Good morning, my friend. I think at this point it's pretty obvious you need to pursue the other opportunity.

That said, I've been laying back, waiting to ask this: what are your ambitions? And what were they when you started out?

Maybe that's where the answer to this question can be found.

Because after the new opportunity, what then? You're still young in the general run of things, and in the TV news calculus of looks and skills you're just reaching your peak as an anchor.

I'm fifteen years farther down the track than you are, but at 50 I was still pushing hard to get to the next level. Not necessarily the next level of the business - although that's always a consideration - but the next level of my own potential. What can I do? How far can I go? How high can I reach?

Turns out a career is mostly the series of questions we ask ourselves - and the answers we find.

Family and retirement planning and "lifestyle" geography are all important. But they won't entirely paper over a nagging suspicion you might have reached higher or gone farther or been happier.

So maybe it's worth a couple hours of remembering what you wanted for and from yourself 25 years ago.

DM me if you want to kick around specifics.

In any case, I enclose my warmest thoughts for your continuing health and happiness.

Go get 'em, brother.
 
Az— brilliant outlook.
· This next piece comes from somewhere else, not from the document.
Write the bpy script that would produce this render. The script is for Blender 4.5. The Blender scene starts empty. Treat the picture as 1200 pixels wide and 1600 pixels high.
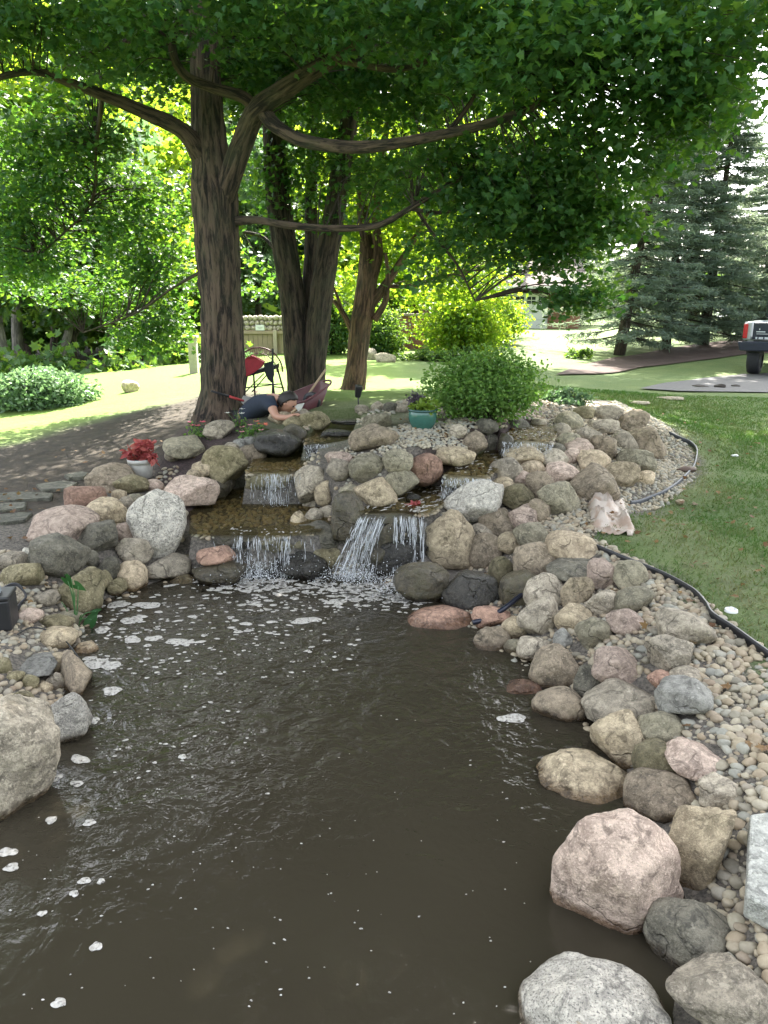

I needed to hear that.

What this opportunity gives me, as I thought about it driving home last night, is the chance to "design a life". It's a great place where my work will matter again.

So the non-TV world didn't want me.

But I've never been "more in demand" in the TV news world. So I'll keep leaning into that.

It's time to keep working my ash off but, as it was for many years, for my efforts to matter again — to make an impact.